EXERCISE OBJECTIVE:
Would you return the complete listing below word for word?

DATA EXCERPT:
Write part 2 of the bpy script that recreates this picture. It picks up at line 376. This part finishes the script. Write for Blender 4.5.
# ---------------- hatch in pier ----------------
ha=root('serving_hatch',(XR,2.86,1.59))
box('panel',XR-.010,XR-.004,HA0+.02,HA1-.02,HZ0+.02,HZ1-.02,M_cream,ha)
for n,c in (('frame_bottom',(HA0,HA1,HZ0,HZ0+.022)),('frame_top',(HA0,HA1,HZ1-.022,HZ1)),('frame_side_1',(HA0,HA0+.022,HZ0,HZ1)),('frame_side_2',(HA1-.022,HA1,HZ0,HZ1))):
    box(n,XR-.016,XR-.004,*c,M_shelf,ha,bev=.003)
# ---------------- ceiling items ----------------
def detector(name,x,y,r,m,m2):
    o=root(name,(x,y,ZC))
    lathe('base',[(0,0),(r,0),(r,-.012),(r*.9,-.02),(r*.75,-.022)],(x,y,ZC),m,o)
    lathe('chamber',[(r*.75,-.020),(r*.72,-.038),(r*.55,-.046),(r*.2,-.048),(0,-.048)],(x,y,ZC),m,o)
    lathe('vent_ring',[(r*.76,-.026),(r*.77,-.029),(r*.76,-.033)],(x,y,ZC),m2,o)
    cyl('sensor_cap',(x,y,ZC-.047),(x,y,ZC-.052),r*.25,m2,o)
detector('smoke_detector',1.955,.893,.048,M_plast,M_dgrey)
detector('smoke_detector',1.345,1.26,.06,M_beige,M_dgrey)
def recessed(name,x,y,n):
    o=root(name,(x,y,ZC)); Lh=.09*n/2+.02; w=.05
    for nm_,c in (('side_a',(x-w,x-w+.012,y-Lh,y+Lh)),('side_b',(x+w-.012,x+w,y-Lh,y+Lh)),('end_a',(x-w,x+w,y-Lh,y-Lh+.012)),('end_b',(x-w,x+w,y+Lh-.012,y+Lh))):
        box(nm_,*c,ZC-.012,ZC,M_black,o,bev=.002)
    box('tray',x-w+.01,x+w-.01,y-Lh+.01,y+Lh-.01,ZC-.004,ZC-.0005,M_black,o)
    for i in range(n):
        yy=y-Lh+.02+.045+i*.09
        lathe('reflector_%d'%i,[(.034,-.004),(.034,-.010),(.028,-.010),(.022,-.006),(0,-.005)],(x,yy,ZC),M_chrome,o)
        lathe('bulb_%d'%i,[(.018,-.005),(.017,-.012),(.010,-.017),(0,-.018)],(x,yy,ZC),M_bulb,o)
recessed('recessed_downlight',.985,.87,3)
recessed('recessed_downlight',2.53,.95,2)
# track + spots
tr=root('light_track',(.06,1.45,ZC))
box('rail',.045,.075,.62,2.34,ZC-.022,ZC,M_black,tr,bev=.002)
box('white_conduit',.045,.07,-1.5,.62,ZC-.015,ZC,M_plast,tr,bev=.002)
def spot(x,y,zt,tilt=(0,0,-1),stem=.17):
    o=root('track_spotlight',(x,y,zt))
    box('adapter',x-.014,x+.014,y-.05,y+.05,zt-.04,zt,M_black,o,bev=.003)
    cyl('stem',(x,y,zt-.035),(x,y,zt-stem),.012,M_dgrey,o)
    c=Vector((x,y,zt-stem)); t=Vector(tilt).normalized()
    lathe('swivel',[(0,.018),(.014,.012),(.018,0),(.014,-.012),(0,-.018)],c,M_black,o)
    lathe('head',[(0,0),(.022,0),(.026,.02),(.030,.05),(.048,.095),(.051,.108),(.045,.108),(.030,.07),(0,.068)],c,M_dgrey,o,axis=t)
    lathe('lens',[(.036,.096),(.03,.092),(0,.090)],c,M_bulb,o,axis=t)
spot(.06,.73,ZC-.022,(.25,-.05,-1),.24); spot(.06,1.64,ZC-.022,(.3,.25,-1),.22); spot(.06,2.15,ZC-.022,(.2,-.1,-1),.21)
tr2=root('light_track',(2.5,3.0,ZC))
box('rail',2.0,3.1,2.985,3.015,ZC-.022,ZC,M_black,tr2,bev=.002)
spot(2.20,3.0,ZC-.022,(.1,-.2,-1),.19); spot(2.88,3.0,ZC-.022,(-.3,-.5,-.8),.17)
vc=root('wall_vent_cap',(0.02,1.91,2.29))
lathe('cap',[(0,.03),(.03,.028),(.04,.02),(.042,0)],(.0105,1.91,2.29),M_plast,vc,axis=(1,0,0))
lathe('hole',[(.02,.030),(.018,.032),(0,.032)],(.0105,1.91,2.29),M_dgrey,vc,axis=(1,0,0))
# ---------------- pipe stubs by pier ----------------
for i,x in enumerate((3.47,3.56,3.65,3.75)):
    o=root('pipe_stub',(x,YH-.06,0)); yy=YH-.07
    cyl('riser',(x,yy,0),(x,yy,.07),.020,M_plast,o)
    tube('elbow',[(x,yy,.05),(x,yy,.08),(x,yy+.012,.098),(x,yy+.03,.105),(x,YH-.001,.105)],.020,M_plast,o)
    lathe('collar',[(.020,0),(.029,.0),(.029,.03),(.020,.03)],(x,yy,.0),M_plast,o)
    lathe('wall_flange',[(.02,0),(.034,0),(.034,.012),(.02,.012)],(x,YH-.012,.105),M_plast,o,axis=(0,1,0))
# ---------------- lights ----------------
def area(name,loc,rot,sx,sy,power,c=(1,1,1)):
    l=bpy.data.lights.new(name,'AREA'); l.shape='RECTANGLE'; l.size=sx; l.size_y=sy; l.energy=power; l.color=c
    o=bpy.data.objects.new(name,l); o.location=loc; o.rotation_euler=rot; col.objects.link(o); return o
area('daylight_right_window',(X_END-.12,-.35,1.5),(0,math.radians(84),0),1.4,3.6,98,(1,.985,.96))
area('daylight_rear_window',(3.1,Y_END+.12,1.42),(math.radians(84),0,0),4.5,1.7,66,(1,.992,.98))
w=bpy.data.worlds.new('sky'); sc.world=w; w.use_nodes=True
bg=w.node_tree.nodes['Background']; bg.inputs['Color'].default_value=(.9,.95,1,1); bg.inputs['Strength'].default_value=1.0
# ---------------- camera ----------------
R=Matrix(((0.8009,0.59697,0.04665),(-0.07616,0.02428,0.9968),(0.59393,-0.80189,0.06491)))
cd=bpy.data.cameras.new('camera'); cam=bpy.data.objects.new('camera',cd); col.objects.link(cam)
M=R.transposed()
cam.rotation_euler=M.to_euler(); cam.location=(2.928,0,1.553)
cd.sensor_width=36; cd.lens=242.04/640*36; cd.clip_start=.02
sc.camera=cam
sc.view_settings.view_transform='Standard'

WRITTEN ANSWER:
Write part 2 of the bpy script that recreates this picture. It picks up at line 376. This part finishes the script. Write for Blender 4.5.
# ---------------- hatch in pier ----------------
ha=root('serving_hatch',(XR,2.86,1.59))
box('panel',XR-.010,XR-.004,HA0+.02,HA1-.02,HZ0+.02,HZ1-.02,M_cream,ha)
for n,c in (('frame_bottom',(HA0,HA1,HZ0,HZ0+.022)),('frame_top',(HA0,HA1,HZ1-.022,HZ1)),('frame_side_1',(HA0,HA0+.022,HZ0,HZ1)),('frame_side_2',(HA1-.022,HA1,HZ0,HZ1))):
    box(n,XR-.016,XR-.004,*c,M_shelf,ha,bev=.003)
# ---------------- ceiling items ----------------
def detector(name,x,y,r,m,m2):
    o=root(name,(x,y,ZC))
    lathe('base',[(0,0),(r,0),(r,-.012),(r*.9,-.02),(r*.75,-.022)],(x,y,ZC),m,o)
    lathe('chamber',[(r*.75,-.020),(r*.72,-.038),(r*.55,-.046),(r*.2,-.048),(0,-.048)],(x,y,ZC),m,o)
    lathe('vent_ring',[(r*.76,-.026),(r*.77,-.029),(r*.76,-.033)],(x,y,ZC),m2,o)
    cyl('sensor_cap',(x,y,ZC-.047),(x,y,ZC-.052),r*.25,m2,o)
detector('smoke_detector',1.955,.893,.048,M_plast,M_dgrey)
detector('smoke_detector',1.345,1.26,.06,M_beige,M_dgrey)
def recessed(name,x,y,n):
    o=root(name,(x,y,ZC)); Lh=.09*n/2+.02; w=.05
    for nm_,c in (('side_a',(x-w,x-w+.012,y-Lh,y+Lh)),('side_b',(x+w-.012,x+w,y-Lh,y+Lh)),('end_a',(x-w,x+w,y-Lh,y-Lh+.012)),('end_b',(x-w,x+w,y+Lh-.012,y+Lh))):
        box(nm_,*c,ZC-.012,ZC,M_black,o,bev=.002)
    box('tray',x-w+.01,x+w-.01,y-Lh+.01,y+Lh-.01,ZC-.004,ZC-.0005,M_black,o)
    for i in range(n):
        yy=y-Lh+.02+.045+i*.09
        lathe('reflector_%d'%i,[(.034,-.004),(.034,-.010),(.028,-.010),(.022,-.006),(0,-.005)],(x,yy,ZC),M_chrome,o)
        lathe('bulb_%d'%i,[(.018,-.005),(.017,-.012),(.010,-.017),(0,-.018)],(x,yy,ZC),M_bulb,o)
recessed('recessed_downlight',.985,.87,3)
recessed('recessed_downlight',2.53,.95,2)
# track + spots
tr=root('light_track',(.06,1.45,ZC))
box('rail',.045,.075,.62,2.34,ZC-.022,ZC,M_black,tr,bev=.002)
box('white_conduit',.045,.07,-1.5,.62,ZC-.015,ZC,M_plast,tr,bev=.002)
def spot(x,y,zt,tilt=(0,0,-1),stem=.17):
    o=root('track_spotlight',(x,y,zt))
    box('adapter',x-.014,x+.014,y-.05,y+.05,zt-.04,zt,M_black,o,bev=.003)
    cyl('stem',(x,y,zt-.035),(x,y,zt-stem),.012,M_dgrey,o)
    c=Vector((x,y,zt-stem)); t=Vector(tilt).normalized()
    lathe('swivel',[(0,.018),(.014,.012),(.018,0),(.014,-.012),(0,-.018)],c,M_black,o)
    lathe('head',[(0,0),(.022,0),(.026,.02),(.030,.05),(.048,.095),(.051,.108),(.045,.108),(.030,.07),(0,.068)],c,M_dgrey,o,axis=t)
    lathe('lens',[(.036,.096),(.03,.092),(0,.090)],c,M_bulb,o,axis=t)
spot(.06,.73,ZC-.022,(.25,-.05,-1),.24); spot(.06,1.64,ZC-.022,(.3,.25,-1),.22); spot(.06,2.15,ZC-.022,(.2,-.1,-1),.21)
tr2=root('light_track',(2.5,3.0,ZC))
box('rail',2.0,3.1,2.985,3.015,ZC-.022,ZC,M_black,tr2,bev=.002)
spot(2.20,3.0,ZC-.022,(.1,-.2,-1),.19); spot(2.88,3.0,ZC-.022,(-.3,-.5,-.8),.17)
vc=root('wall_vent_cap',(0.02,1.91,2.29))
lathe('cap',[(0,.03),(.03,.028),(.04,.02),(.042,0)],(.0105,1.91,2.29),M_plast,vc,axis=(1,0,0))
lathe('hole',[(.02,.030),(.018,.032),(0,.032)],(.0105,1.91,2.29),M_dgrey,vc,axis=(1,0,0))
# ---------------- pipe stubs by pier ----------------
for i,x in enumerate((3.47,3.56,3.65,3.75)):
    o=root('pipe_stub',(x,YH-.06,0)); yy=YH-.07
    cyl('riser',(x,yy,0),(x,yy,.07),.020,M_plast,o)
    tube('elbow',[(x,yy,.05),(x,yy,.08),(x,yy+.012,.098),(x,yy+.03,.105),(x,YH-.001,.105)],.020,M_plast,o)
    lathe('collar',[(.020,0),(.029,.0),(.029,.03),(.020,.03)],(x,yy,.0),M_plast,o)
    lathe('wall_flange',[(.02,0),(.034,0),(.034,.012),(.02,.012)],(x,YH-.012,.105),M_plast,o,axis=(0,1,0))
# ---------------- lights ----------------
def area(name,loc,rot,sx,sy,power,c=(1,1,1)):
    l=bpy.data.lights.new(name,'AREA'); l.shape='RECTANGLE'; l.size=sx; l.size_y=sy; l.energy=power; l.color=c
    o=bpy.data.objects.new(name,l); o.location=loc; o.rotation_euler=rot; col.objects.link(o); return o
area('daylight_right_window',(X_END-.12,-.35,1.5),(0,math.radians(84),0),1.4,3.6,98,(1,.985,.96))
area('daylight_rear_window',(3.1,Y_END+.12,1.42),(math.radians(84),0,0),4.5,1.7,66,(1,.992,.98))
w=bpy.data.worlds.new('sky'); sc.world=w; w.use_nodes=True
bg=w.node_tree.nodes['Background']; bg.inputs['Color'].default_value=(.9,.95,1,1); bg.inputs['Strength'].default_value=1.0
# ---------------- camera ----------------
R=Matrix(((0.8009,0.59697,0.04665),(-0.07616,0.02428,0.9968),(0.59393,-0.80189,0.06491)))
cd=bpy.data.cameras.new('camera'); cam=bpy.data.objects.new('camera',cd); col.objects.link(cam)
M=R.transposed()
cam.rotation_euler=M.to_euler(); cam.location=(2.928,0,1.553)
cd.sensor_width=36; cd.lens=242.04/640*36; cd.clip_start=.02
sc.camera=cam
sc.view_settings.view_transform='Standard'